The coach was neither investigated nor punished at the time of the alleged incident. Instead, sources said a high-ranking official of the union, who graduated from the same university as the coach, influenced the union to place the coach on the national team’s staff, adding that the official was aware of the alleged sexual assault.

After fans, the media and retired veteran athletes strongly criticized the union, the coach, who was set to participate in the Sochi Olympics, was removed from the national team on Jan. 9. He was also kicked out of the Taereung training camp. But the union hasn’t taken any action since then.

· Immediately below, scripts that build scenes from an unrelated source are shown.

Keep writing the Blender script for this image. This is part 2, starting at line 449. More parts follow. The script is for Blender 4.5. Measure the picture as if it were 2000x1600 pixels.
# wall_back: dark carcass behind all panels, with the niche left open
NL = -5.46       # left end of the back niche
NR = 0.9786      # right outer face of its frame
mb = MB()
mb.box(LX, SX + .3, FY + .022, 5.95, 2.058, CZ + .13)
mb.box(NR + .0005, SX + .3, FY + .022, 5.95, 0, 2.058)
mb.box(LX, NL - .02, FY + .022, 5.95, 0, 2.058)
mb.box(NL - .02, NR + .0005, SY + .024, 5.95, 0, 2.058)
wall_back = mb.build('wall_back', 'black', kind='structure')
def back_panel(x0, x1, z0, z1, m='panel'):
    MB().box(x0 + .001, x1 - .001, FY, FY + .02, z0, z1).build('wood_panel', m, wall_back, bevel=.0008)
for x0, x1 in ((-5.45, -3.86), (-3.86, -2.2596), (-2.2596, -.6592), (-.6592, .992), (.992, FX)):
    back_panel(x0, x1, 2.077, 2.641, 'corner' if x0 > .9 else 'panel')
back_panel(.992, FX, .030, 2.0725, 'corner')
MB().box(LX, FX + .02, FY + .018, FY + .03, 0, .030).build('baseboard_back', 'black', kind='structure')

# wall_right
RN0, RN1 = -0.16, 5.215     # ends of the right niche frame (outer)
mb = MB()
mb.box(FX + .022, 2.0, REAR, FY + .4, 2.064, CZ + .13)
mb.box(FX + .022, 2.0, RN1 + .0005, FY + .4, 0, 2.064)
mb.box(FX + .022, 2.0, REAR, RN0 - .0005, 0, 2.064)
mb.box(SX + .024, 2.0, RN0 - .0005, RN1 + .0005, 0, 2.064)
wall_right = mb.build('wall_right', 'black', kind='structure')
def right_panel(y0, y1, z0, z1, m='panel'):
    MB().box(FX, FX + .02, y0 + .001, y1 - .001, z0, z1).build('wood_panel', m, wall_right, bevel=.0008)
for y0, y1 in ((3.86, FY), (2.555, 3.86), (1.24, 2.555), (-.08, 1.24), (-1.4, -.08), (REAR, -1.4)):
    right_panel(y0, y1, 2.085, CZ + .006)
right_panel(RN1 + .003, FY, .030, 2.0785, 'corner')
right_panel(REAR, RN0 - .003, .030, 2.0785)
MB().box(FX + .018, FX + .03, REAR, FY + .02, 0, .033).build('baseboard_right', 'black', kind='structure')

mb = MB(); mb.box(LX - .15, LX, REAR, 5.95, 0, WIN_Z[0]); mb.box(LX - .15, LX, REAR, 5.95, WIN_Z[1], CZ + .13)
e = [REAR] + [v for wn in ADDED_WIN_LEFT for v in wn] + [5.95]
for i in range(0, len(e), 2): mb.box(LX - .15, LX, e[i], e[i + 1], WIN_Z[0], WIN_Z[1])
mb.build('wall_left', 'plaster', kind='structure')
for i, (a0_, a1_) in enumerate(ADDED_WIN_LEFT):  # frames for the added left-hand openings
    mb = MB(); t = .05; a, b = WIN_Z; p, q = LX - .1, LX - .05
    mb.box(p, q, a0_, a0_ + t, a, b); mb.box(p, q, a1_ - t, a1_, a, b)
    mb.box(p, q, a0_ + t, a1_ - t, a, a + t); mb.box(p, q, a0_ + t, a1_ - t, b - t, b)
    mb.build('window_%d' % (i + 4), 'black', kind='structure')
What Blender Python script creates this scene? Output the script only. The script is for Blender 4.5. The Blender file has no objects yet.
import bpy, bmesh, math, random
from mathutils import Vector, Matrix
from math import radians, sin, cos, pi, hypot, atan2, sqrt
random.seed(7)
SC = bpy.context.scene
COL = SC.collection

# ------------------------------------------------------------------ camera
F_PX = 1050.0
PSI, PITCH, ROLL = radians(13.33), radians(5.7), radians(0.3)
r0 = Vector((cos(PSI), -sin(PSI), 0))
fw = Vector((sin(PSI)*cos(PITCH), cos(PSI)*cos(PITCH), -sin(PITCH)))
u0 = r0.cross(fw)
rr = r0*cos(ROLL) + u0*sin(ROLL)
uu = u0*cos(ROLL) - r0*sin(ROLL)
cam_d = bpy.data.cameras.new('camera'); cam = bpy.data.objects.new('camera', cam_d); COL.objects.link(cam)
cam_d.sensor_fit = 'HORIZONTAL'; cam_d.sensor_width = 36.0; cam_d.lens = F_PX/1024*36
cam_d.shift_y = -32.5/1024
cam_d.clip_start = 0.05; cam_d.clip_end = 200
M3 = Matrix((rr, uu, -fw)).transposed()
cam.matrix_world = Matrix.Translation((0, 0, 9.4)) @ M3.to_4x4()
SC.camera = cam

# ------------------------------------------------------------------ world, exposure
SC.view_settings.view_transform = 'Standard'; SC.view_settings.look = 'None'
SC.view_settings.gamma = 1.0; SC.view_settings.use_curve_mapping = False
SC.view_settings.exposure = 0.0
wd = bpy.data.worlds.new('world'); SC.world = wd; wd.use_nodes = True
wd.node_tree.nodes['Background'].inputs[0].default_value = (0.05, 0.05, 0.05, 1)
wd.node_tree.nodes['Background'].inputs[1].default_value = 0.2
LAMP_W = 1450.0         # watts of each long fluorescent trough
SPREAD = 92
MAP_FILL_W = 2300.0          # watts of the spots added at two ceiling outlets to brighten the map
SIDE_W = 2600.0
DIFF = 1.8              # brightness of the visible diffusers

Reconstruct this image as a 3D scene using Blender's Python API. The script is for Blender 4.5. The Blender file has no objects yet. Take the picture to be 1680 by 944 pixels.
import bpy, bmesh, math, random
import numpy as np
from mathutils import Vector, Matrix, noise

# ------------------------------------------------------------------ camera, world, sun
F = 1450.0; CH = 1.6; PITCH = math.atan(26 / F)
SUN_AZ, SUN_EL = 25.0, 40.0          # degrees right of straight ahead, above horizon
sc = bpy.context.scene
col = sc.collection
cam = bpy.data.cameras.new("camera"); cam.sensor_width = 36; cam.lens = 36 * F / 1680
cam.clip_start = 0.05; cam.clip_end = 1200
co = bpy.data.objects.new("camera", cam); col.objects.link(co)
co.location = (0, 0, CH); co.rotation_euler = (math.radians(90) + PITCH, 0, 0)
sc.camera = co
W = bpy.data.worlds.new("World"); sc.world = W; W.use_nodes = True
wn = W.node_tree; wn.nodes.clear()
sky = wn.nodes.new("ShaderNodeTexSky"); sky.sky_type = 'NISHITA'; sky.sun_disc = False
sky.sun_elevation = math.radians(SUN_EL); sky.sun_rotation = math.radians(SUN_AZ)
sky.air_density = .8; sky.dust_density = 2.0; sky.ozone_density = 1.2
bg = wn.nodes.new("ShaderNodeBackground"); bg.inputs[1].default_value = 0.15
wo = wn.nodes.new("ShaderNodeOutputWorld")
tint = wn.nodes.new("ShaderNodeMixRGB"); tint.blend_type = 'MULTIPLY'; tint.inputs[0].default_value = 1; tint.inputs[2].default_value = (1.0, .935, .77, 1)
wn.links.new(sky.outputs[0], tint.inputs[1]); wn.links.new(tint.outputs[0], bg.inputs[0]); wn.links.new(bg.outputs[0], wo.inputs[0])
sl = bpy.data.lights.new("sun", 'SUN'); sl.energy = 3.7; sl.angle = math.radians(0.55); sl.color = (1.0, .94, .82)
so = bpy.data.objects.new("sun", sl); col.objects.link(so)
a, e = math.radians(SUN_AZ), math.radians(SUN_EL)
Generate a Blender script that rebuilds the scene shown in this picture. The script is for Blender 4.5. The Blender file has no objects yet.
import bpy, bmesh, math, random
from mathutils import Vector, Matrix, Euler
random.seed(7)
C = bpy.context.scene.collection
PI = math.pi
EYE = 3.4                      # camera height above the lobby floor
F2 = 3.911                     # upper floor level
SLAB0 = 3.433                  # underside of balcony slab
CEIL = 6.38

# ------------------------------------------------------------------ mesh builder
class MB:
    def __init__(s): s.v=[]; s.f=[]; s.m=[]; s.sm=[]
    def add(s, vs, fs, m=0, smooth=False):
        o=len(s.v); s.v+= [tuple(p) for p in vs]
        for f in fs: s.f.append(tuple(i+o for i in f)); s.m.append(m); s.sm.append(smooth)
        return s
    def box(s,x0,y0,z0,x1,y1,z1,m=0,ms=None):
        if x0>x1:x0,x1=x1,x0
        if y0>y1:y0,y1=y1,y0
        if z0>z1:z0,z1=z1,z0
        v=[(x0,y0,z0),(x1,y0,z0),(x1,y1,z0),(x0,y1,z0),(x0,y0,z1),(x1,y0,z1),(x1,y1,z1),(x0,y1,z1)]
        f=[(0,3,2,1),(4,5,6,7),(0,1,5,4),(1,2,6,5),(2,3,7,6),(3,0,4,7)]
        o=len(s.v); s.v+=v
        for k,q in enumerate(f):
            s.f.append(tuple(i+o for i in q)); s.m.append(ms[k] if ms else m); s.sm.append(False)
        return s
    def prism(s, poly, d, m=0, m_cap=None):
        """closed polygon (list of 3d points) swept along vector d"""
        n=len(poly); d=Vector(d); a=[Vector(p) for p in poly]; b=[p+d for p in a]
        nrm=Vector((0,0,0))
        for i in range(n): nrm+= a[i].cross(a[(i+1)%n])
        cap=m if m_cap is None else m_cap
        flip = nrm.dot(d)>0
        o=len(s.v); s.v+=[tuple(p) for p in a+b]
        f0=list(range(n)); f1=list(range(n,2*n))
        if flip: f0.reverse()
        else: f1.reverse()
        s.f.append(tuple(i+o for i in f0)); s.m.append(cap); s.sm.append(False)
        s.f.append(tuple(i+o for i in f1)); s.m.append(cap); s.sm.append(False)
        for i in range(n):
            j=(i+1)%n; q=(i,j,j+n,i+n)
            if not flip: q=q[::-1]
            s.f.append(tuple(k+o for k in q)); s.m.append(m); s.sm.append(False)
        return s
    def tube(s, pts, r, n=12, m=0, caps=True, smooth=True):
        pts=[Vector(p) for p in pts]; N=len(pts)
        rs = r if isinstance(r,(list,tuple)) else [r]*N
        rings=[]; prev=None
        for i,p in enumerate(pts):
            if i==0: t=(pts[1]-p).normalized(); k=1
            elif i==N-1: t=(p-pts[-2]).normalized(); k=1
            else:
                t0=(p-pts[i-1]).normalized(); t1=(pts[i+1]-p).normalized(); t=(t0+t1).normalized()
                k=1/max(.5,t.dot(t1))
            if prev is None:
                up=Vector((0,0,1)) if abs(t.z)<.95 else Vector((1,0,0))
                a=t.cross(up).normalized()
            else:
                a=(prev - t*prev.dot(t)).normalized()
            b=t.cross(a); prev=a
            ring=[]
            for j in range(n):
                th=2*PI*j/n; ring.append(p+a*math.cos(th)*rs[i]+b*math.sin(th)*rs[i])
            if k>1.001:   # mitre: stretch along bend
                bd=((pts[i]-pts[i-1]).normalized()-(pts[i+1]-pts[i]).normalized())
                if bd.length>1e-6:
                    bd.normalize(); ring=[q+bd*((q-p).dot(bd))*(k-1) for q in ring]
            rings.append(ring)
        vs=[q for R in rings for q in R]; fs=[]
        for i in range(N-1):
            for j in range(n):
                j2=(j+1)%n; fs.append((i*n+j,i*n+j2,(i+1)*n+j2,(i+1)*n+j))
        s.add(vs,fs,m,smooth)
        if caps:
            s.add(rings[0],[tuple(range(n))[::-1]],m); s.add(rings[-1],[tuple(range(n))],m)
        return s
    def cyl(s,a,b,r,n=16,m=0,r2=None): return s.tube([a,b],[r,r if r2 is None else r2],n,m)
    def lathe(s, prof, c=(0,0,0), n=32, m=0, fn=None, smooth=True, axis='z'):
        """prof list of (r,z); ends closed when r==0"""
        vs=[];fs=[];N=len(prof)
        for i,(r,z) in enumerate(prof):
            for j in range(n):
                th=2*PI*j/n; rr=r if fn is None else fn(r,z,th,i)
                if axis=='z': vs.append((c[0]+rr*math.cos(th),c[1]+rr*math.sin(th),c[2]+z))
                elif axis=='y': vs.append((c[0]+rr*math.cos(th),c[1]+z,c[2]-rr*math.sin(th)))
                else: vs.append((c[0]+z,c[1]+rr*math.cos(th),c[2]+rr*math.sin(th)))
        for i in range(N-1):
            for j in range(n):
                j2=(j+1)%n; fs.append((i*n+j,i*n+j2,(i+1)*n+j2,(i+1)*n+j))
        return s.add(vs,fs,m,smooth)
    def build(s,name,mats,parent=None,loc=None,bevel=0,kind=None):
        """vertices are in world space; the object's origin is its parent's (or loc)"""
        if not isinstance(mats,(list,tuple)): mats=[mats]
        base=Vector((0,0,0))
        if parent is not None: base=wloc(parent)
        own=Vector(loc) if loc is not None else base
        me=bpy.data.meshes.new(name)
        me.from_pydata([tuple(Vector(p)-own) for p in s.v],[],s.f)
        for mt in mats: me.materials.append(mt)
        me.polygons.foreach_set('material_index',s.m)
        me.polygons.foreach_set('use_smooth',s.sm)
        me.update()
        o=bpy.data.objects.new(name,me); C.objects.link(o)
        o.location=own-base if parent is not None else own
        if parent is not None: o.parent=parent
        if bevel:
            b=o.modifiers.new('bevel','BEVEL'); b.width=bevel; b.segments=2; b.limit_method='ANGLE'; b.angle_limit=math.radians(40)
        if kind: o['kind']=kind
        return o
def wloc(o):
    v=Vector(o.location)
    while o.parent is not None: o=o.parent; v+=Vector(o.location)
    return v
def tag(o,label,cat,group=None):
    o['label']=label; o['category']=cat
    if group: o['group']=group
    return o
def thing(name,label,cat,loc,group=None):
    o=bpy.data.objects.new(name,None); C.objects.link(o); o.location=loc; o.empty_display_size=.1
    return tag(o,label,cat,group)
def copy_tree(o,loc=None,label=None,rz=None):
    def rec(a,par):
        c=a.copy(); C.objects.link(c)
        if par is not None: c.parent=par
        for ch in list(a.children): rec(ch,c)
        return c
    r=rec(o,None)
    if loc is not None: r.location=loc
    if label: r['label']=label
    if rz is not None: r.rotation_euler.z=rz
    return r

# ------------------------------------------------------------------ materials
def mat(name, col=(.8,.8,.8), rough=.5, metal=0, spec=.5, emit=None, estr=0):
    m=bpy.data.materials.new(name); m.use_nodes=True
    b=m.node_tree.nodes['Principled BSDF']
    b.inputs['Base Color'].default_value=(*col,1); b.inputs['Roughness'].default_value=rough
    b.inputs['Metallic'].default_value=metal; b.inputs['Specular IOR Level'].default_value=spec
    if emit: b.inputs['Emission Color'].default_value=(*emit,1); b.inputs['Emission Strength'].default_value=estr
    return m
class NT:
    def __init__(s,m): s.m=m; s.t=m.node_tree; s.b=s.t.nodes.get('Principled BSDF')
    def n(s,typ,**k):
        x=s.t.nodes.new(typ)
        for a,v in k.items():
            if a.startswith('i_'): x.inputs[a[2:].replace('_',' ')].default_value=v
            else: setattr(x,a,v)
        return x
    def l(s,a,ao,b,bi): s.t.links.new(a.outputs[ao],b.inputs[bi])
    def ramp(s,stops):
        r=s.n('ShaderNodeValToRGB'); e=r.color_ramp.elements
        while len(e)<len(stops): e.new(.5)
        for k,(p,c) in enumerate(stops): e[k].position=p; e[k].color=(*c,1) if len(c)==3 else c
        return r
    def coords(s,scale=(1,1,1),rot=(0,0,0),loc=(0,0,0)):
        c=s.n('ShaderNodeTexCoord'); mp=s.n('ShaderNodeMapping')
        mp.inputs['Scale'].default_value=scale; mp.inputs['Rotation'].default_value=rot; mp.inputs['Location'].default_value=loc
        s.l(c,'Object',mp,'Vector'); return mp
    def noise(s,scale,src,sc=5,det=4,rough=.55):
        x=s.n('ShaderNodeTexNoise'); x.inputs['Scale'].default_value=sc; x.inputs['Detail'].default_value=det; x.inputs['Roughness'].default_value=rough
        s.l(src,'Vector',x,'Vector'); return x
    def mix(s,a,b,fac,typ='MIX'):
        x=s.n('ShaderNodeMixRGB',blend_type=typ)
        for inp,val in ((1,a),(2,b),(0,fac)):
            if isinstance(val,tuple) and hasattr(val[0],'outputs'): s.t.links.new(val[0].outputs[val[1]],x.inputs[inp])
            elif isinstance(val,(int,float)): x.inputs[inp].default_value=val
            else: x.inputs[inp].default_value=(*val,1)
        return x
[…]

Because the scandal snowballed, the skating union later said, “The union didn’t know about the incident before we appointed the coach to the national team.” The union also said it will hold a committee meeting to punish him. The first meeting was held Sunday, but it ended without an outcome.

“That meeting is useless because the committee consists of high-ranking officials of the union,” an official of the Asia Skating Union told the Korea JoongAng Daily. “They won’t do anything and will keep quiet until the Olympics ends because they don’t want to bring this up to the public.”

On Tuesday, Jang Myung-hee, 82, president of the Asia Skating Union, and five other retired skaters, held a press conference at the Renaissance Hotel in Yeoksam-dong, southern Seoul, where they strongly criticized Kim Jae-yeol, 46, the head of the Korea Skating Union, and executive-level officials of the union.

“Morality is much more important than just winning medals in the Olympics,” Jang said. “In order to help our young players to make good outcomes in the future, we should correct wrong things. In the union, a few high-ranking officials are wielding their power in the wrong way. They forgive when people who blindly follow them do something wrong, and they just kick out people whom they don’t like from the union.”

Meanwhile, Noh Jin-kyu, 22, a rising star on the men’s short track team, will not be going to Russia. The union said on Tuesday that Noh injured his left elbow during training. He was scheduled to compete in the 5,000-meter relay in Sochi.

Korea Skating Union officials said it will replace Noh as soon as possible and told Jang, the ASU chief, to speak to them directly if he has any problems with them.